> _Given information_:
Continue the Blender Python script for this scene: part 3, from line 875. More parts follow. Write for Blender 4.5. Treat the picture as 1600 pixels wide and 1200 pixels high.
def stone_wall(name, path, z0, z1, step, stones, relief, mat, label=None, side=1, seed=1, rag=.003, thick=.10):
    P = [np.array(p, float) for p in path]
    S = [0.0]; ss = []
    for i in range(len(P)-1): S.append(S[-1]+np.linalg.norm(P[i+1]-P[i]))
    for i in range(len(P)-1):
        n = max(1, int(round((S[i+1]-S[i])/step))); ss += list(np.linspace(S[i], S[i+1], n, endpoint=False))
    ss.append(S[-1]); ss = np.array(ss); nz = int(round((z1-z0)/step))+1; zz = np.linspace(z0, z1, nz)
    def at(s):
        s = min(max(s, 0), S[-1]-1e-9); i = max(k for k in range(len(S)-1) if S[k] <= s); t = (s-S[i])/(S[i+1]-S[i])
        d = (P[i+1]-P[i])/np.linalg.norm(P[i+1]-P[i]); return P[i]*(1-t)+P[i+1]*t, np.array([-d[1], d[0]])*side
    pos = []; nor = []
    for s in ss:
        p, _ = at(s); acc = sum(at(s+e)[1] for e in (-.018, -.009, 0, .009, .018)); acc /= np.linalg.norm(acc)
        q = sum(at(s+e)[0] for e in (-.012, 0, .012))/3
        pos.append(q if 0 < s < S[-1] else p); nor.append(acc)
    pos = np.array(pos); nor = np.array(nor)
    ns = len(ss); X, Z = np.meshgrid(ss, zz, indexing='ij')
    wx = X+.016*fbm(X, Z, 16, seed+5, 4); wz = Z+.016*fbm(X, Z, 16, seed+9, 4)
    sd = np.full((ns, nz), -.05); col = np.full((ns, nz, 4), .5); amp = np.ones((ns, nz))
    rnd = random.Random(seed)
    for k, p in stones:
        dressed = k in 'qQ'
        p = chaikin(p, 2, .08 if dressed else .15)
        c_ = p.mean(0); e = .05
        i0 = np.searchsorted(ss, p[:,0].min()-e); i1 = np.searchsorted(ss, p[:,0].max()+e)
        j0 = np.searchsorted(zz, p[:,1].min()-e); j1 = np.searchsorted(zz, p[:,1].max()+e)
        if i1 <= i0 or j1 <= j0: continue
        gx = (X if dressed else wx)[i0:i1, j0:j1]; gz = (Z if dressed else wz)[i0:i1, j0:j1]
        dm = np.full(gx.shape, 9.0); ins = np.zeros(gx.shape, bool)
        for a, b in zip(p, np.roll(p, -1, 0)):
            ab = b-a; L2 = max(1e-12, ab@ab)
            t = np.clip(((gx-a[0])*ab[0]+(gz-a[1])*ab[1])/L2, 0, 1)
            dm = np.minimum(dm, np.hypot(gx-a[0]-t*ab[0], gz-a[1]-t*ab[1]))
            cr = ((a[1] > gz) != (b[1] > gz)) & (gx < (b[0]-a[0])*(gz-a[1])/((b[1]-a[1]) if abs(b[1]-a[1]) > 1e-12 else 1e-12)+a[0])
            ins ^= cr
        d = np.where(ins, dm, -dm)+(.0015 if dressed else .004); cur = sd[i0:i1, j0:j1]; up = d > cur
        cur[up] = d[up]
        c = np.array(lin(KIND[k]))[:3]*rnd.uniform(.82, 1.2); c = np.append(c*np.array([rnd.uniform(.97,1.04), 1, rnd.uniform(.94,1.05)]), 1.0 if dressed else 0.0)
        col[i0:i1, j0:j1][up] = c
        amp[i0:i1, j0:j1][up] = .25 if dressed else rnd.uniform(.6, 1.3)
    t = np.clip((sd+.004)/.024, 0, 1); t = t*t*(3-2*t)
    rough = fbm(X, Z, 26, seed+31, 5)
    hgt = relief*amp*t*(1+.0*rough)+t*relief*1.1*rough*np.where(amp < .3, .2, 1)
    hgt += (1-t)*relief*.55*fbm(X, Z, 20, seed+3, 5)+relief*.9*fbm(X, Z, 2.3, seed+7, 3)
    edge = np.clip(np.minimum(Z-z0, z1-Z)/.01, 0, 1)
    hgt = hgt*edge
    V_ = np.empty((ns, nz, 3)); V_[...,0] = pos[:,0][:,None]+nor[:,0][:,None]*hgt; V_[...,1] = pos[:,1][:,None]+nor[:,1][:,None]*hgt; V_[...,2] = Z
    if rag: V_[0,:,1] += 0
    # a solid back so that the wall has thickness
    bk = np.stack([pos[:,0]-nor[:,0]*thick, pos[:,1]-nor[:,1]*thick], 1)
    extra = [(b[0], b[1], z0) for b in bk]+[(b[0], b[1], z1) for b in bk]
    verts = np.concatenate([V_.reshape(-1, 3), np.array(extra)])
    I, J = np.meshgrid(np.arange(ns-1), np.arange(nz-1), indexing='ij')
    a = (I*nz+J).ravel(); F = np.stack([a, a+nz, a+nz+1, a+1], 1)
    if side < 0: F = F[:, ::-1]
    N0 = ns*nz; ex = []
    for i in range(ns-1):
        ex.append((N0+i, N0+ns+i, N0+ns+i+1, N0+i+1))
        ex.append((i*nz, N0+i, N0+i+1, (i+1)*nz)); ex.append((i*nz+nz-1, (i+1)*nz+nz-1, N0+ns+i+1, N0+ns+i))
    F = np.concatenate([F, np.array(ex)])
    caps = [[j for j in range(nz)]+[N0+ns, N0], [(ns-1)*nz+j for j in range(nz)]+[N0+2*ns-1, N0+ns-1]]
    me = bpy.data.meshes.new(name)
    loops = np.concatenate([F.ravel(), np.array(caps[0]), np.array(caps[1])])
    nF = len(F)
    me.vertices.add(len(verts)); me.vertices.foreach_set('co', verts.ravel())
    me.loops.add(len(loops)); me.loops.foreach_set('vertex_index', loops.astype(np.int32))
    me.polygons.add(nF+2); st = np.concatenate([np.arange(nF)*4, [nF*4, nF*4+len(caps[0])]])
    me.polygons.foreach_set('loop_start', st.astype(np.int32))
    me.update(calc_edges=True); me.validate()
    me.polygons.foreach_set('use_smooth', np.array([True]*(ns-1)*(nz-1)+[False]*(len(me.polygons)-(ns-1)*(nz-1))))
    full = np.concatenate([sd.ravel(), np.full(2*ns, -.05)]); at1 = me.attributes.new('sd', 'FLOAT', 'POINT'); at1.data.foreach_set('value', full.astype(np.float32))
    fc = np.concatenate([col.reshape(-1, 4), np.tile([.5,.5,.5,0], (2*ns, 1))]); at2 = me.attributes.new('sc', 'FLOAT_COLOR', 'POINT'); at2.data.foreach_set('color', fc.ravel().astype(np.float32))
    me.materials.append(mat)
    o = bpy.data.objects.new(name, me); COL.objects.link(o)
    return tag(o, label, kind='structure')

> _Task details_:
Extract the whole listing, character for character.

> _Reply_:
Continue the Blender Python script for this scene: part 3, from line 875. More parts follow. Write for Blender 4.5. Treat the picture as 1600 pixels wide and 1200 pixels high.
def stone_wall(name, path, z0, z1, step, stones, relief, mat, label=None, side=1, seed=1, rag=.003, thick=.10):
    P = [np.array(p, float) for p in path]
    S = [0.0]; ss = []
    for i in range(len(P)-1): S.append(S[-1]+np.linalg.norm(P[i+1]-P[i]))
    for i in range(len(P)-1):
        n = max(1, int(round((S[i+1]-S[i])/step))); ss += list(np.linspace(S[i], S[i+1], n, endpoint=False))
    ss.append(S[-1]); ss = np.array(ss); nz = int(round((z1-z0)/step))+1; zz = np.linspace(z0, z1, nz)
    def at(s):
        s = min(max(s, 0), S[-1]-1e-9); i = max(k for k in range(len(S)-1) if S[k] <= s); t = (s-S[i])/(S[i+1]-S[i])
        d = (P[i+1]-P[i])/np.linalg.norm(P[i+1]-P[i]); return P[i]*(1-t)+P[i+1]*t, np.array([-d[1], d[0]])*side
    pos = []; nor = []
    for s in ss:
        p, _ = at(s); acc = sum(at(s+e)[1] for e in (-.018, -.009, 0, .009, .018)); acc /= np.linalg.norm(acc)
        q = sum(at(s+e)[0] for e in (-.012, 0, .012))/3
        pos.append(q if 0 < s < S[-1] else p); nor.append(acc)
    pos = np.array(pos); nor = np.array(nor)
    ns = len(ss); X, Z = np.meshgrid(ss, zz, indexing='ij')
    wx = X+.016*fbm(X, Z, 16, seed+5, 4); wz = Z+.016*fbm(X, Z, 16, seed+9, 4)
    sd = np.full((ns, nz), -.05); col = np.full((ns, nz, 4), .5); amp = np.ones((ns, nz))
    rnd = random.Random(seed)
    for k, p in stones:
        dressed = k in 'qQ'
        p = chaikin(p, 2, .08 if dressed else .15)
        c_ = p.mean(0); e = .05
        i0 = np.searchsorted(ss, p[:,0].min()-e); i1 = np.searchsorted(ss, p[:,0].max()+e)
        j0 = np.searchsorted(zz, p[:,1].min()-e); j1 = np.searchsorted(zz, p[:,1].max()+e)
        if i1 <= i0 or j1 <= j0: continue
        gx = (X if dressed else wx)[i0:i1, j0:j1]; gz = (Z if dressed else wz)[i0:i1, j0:j1]
        dm = np.full(gx.shape, 9.0); ins = np.zeros(gx.shape, bool)
        for a, b in zip(p, np.roll(p, -1, 0)):
            ab = b-a; L2 = max(1e-12, ab@ab)
            t = np.clip(((gx-a[0])*ab[0]+(gz-a[1])*ab[1])/L2, 0, 1)
            dm = np.minimum(dm, np.hypot(gx-a[0]-t*ab[0], gz-a[1]-t*ab[1]))
            cr = ((a[1] > gz) != (b[1] > gz)) & (gx < (b[0]-a[0])*(gz-a[1])/((b[1]-a[1]) if abs(b[1]-a[1]) > 1e-12 else 1e-12)+a[0])
            ins ^= cr
        d = np.where(ins, dm, -dm)+(.0015 if dressed else .004); cur = sd[i0:i1, j0:j1]; up = d > cur
        cur[up] = d[up]
        c = np.array(lin(KIND[k]))[:3]*rnd.uniform(.82, 1.2); c = np.append(c*np.array([rnd.uniform(.97,1.04), 1, rnd.uniform(.94,1.05)]), 1.0 if dressed else 0.0)
        col[i0:i1, j0:j1][up] = c
        amp[i0:i1, j0:j1][up] = .25 if dressed else rnd.uniform(.6, 1.3)
    t = np.clip((sd+.004)/.024, 0, 1); t = t*t*(3-2*t)
    rough = fbm(X, Z, 26, seed+31, 5)
    hgt = relief*amp*t*(1+.0*rough)+t*relief*1.1*rough*np.where(amp < .3, .2, 1)
    hgt += (1-t)*relief*.55*fbm(X, Z, 20, seed+3, 5)+relief*.9*fbm(X, Z, 2.3, seed+7, 3)
    edge = np.clip(np.minimum(Z-z0, z1-Z)/.01, 0, 1)
    hgt = hgt*edge
    V_ = np.empty((ns, nz, 3)); V_[...,0] = pos[:,0][:,None]+nor[:,0][:,None]*hgt; V_[...,1] = pos[:,1][:,None]+nor[:,1][:,None]*hgt; V_[...,2] = Z
    if rag: V_[0,:,1] += 0
    # a solid back so that the wall has thickness
    bk = np.stack([pos[:,0]-nor[:,0]*thick, pos[:,1]-nor[:,1]*thick], 1)
    extra = [(b[0], b[1], z0) for b in bk]+[(b[0], b[1], z1) for b in bk]
    verts = np.concatenate([V_.reshape(-1, 3), np.array(extra)])
    I, J = np.meshgrid(np.arange(ns-1), np.arange(nz-1), indexing='ij')
    a = (I*nz+J).ravel(); F = np.stack([a, a+nz, a+nz+1, a+1], 1)
    if side < 0: F = F[:, ::-1]
    N0 = ns*nz; ex = []
    for i in range(ns-1):
        ex.append((N0+i, N0+ns+i, N0+ns+i+1, N0+i+1))
        ex.append((i*nz, N0+i, N0+i+1, (i+1)*nz)); ex.append((i*nz+nz-1, (i+1)*nz+nz-1, N0+ns+i+1, N0+ns+i))
    F = np.concatenate([F, np.array(ex)])
    caps = [[j for j in range(nz)]+[N0+ns, N0], [(ns-1)*nz+j for j in range(nz)]+[N0+2*ns-1, N0+ns-1]]
    me = bpy.data.meshes.new(name)
    loops = np.concatenate([F.ravel(), np.array(caps[0]), np.array(caps[1])])
    nF = len(F)
    me.vertices.add(len(verts)); me.vertices.foreach_set('co', verts.ravel())
    me.loops.add(len(loops)); me.loops.foreach_set('vertex_index', loops.astype(np.int32))
    me.polygons.add(nF+2); st = np.concatenate([np.arange(nF)*4, [nF*4, nF*4+len(caps[0])]])
    me.polygons.foreach_set('loop_start', st.astype(np.int32))
    me.update(calc_edges=True); me.validate()
    me.polygons.foreach_set('use_smooth', np.array([True]*(ns-1)*(nz-1)+[False]*(len(me.polygons)-(ns-1)*(nz-1))))
    full = np.concatenate([sd.ravel(), np.full(2*ns, -.05)]); at1 = me.attributes.new('sd', 'FLOAT', 'POINT'); at1.data.foreach_set('value', full.astype(np.float32))
    fc = np.concatenate([col.reshape(-1, 4), np.tile([.5,.5,.5,0], (2*ns, 1))]); at2 = me.attributes.new('sc', 'FLOAT_COLOR', 'POINT'); at2.data.foreach_set('color', fc.ravel().astype(np.float32))
    me.materials.append(mat)
    o = bpy.data.objects.new(name, me); COL.objects.link(o)
    return tag(o, label, kind='structure')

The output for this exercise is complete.